Сложный моральный вопрос ставит перед нами нападение нацистской Германии на Советский Союз. Когда в 1939 году советская армия вторглась в Финляндию, русские писатели-эмигранты напечатали письмо с резким осуждением развязанной войны. Его подписали Мережковский, Бунин, Сирин (Набоков) и другие. Когда же в июне 1941 года началось немецкое наступление на СССР, мнения в эмигрантской среде резко разделяются. Позиция Мережковского совершенно естественна и логична для него: он никогда не принимал большевиков, Октябрьскую революцию считал самой страшной катастрофой для России и всегда выступал против советского государства. Он искал великого человека, который спасет Европу. Сначала он увидел его в Пилсудском, который разгромил армию Тухачевского, потом у Мережковского появилась иллюзия, что им может стать Муссолини (он был не одинок в этом мнении), однако он никогда не восхвалял Гитлера — в этом я твердо уверен. Я нигде этого не видел: ни в статьях Мережковского, ни в интервью, ни в пересказах его публичных выступлений. Другое дело, что для писателя война Германии против России была войной ради освобождения его страны от большевистского ига. Рассказ из мемуаров Юрия Терапиано о том, что Мережковский, выступая по радио в 1941 году, прославлял Гитлера и сравнивал его с Жанной д’Арк, недостоверен. Текст лекции, прочитанной Мережковским в Биаррице и в Бордо, был опубликован на французском в 1942 году, после смерти писателя, в нем нет никаких восхвалений. Что же касается его выступления по радио, то все свидетельства о нем противоречивы. В 1944 году обратный перевод с французского был напечатан в русской эмигрантской газете: в редакционной врезке действительно прославляется фюрер, но к Мережковскому это никакого отношения не имеет.

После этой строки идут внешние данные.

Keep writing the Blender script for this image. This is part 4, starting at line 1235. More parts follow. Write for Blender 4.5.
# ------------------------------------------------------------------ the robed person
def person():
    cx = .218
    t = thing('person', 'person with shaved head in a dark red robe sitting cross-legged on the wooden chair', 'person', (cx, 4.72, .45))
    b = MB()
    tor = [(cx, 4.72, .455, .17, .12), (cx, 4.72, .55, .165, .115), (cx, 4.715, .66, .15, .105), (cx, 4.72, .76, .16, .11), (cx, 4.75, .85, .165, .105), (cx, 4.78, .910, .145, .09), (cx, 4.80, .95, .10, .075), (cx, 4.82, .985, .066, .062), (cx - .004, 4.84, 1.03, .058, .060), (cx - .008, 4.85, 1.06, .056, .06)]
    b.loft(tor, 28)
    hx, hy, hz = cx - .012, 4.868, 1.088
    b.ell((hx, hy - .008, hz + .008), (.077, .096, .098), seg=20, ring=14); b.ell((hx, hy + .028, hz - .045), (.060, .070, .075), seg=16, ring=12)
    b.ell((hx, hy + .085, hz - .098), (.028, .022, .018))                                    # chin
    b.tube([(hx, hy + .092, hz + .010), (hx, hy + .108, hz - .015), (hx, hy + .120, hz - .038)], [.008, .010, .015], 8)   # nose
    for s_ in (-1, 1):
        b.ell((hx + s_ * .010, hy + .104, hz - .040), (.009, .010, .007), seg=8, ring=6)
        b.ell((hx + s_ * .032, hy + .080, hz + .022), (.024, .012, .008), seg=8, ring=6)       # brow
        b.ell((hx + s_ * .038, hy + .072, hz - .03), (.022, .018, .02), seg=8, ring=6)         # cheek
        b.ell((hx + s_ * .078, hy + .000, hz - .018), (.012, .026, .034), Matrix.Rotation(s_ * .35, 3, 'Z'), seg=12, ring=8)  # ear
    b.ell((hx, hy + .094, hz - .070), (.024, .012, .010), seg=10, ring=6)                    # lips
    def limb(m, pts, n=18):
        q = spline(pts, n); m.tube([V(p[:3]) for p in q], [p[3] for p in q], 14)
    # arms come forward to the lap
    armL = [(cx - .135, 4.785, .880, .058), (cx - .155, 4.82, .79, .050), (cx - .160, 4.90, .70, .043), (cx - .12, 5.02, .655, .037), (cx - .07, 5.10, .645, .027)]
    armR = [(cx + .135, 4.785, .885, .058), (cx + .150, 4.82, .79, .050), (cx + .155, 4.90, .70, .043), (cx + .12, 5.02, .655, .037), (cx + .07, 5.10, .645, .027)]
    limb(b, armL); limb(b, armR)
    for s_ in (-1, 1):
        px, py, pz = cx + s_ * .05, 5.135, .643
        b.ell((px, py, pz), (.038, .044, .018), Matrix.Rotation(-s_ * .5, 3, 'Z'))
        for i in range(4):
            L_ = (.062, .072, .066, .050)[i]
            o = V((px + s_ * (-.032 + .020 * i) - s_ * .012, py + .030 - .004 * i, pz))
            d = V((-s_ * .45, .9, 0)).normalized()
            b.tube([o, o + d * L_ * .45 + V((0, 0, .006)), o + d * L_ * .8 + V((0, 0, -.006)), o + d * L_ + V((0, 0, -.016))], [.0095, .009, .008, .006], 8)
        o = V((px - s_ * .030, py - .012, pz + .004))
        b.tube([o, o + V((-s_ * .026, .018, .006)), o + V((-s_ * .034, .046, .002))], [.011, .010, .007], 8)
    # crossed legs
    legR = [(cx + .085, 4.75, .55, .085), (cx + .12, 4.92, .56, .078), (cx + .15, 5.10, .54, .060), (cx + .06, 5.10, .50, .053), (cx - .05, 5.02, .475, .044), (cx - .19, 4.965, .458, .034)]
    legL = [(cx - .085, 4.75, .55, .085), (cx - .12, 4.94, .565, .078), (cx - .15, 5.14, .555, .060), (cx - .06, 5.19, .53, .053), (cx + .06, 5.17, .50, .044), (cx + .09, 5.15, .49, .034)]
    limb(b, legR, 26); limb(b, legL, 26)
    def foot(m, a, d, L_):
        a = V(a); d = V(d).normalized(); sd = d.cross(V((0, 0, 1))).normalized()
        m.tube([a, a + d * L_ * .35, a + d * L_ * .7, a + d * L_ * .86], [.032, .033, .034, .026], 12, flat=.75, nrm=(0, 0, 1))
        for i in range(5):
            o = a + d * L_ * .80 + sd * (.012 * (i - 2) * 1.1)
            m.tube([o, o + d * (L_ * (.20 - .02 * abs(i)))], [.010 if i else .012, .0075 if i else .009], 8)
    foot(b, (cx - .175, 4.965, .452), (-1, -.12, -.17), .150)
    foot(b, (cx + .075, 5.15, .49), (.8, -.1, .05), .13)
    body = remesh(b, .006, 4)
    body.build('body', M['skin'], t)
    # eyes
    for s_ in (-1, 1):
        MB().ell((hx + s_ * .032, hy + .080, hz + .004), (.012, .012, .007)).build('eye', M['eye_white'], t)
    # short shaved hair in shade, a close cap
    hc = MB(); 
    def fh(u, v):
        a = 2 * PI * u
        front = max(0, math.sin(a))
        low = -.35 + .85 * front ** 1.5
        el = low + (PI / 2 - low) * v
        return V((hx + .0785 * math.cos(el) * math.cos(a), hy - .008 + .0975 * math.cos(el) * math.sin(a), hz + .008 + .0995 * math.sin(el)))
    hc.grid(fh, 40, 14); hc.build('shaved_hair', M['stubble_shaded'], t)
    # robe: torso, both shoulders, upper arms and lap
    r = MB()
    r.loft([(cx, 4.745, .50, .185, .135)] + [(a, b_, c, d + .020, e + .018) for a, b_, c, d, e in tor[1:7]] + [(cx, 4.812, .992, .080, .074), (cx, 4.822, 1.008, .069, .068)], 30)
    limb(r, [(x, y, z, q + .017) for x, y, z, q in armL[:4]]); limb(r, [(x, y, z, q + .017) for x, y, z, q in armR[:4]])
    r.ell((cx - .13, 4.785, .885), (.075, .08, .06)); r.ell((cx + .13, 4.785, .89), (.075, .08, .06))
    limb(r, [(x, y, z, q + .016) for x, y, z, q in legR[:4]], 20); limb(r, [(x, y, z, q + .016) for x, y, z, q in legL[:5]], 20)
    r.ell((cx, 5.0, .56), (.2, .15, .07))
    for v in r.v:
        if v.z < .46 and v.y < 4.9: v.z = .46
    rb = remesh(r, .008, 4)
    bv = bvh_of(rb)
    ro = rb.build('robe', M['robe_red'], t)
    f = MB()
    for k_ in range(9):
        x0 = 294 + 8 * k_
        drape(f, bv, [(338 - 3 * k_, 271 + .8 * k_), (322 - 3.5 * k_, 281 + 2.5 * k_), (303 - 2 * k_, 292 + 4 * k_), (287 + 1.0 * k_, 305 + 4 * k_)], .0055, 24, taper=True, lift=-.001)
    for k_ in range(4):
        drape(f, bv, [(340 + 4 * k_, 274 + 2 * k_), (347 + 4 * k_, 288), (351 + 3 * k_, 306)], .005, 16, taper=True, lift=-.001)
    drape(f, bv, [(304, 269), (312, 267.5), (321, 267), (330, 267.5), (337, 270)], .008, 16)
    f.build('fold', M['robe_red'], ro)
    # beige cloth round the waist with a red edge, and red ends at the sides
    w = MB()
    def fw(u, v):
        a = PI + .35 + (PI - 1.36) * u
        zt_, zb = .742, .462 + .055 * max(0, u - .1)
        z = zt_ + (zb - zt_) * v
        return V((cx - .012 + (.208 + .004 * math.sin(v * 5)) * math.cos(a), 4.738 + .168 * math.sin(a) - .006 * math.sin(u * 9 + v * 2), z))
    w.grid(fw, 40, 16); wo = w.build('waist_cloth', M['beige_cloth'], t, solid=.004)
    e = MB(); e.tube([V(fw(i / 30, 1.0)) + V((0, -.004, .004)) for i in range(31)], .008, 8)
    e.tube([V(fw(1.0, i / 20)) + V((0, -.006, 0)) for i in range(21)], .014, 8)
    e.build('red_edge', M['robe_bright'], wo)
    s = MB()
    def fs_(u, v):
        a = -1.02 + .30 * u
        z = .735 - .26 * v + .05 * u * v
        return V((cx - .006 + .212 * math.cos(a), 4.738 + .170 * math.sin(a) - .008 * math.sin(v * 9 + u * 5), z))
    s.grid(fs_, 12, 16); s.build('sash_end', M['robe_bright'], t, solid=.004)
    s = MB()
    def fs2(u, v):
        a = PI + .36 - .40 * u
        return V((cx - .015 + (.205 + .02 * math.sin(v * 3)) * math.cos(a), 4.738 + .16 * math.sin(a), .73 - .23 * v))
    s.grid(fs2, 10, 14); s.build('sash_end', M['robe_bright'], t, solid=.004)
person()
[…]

Многие годы я, как все, считал, что принять позицию Мережковского невозможно, но, честно говоря, начиная с прошлого года начал его понимать. Поэтому для меня было важно издать эту книгу в России именно сейчас и именно ради этой главы о Мережковском, которая в новом контексте зазвучала совершенно иначе.
Про Бунина я в книге тоже пишу, но немного, в основном — для сравнения с Мережковским. Мне было интересно проследить, как менялось отношение к ним обоим до и после вручения первому Нобелевской премии. Если в 1932 году французские журналисты считали, что ее обязательно получит Мережковский, и заранее брали у него интервью, то в 1933 году, когда премию получил Бунин, серьезные и профессиональные журналисты, тотчас примчавшиеся к нему в Грасс, не только его не читали, но и никогда и ничего о нем не слышали. Со слов писателя, они перечисляют его произведения, нередко с ошибками. Все дело в том, что Бунина напечатали в переводе на французский в 1920-е годы, а потом забыли. Кроме того, французы высоко ценят романы, а не рассказы. После награждения Бунина Нобелевской премией появились новые переводы, но слава его длилась недолго, и уже после войны, растратив почти все деньги, писатель даже подумывал о возвращении в Советский Союз, куда его звал в 1946 году Константин Симонов.
После признания СССР Францией в конце 1924 года в стране возник интерес к советской литературе. Когда в 1928 году в Париж приезжает Бабель и выходит на французском «Конармия», он интересен всем. Когда в 1932 году во Францию переезжает Замятин (еще в 1929 году появился в переводе его роман «Мы»), у него берут интервью, печатают его статьи о советской литературе и театре. Писателям-эмигрантам было намного труднее. Литераторы русского Монпарнаса не могли никуда пробиться: известно, например, что замечательный писатель Гайто Газданов в эмиграции вынужден был зарабатывать шофером такси. Можно вспомнить и Бориса Поплавского, который умер в безвестности. Характерна критическая рецензия Сартра на французский перевод романа Набокова «Отчаяние» (1939): молодому и дерзкому Жан-Полю был куда более интересен Юрий Олеша, которого он ставил в пример Владимиру Владимировичу. Впрочем, в те годы он хамил в статьях и Франсуа Мориаку.
В заключение могу сказать, что эта книга основана во многом на исследовании периодики и архивных материалов — как русских, так и французских. Результат получился удивительный: я не специалист по литературе русской эмиграции, однако коллеги обнаружили в моей книге много нового для себя. Тема «завоевания» Парижа русскими писателями в эмиграции продолжает то, о чем я давно и много пишу, обращаясь к XVIII веку. У меня есть немало статей о том, как русские писатели этого столетия выстраивали свою карьеру за границей: о том, что у них получалось, а что нет. Я использовал ту же технику работы в новой книге, и мне кажется необходимым и далее углубляться в литературную социологию — изучать то, как меняется писатель при пересечении границы родной страны. Перескажу шутку, бытующую между литературоведами: когда человек садится на самолет в Москве, он — специалист по Флоберу и Сартру, но, как только приземляется в Париже, мгновенно становится специалистом по Достоевскому. Трех часов полета для такой перемены достаточно.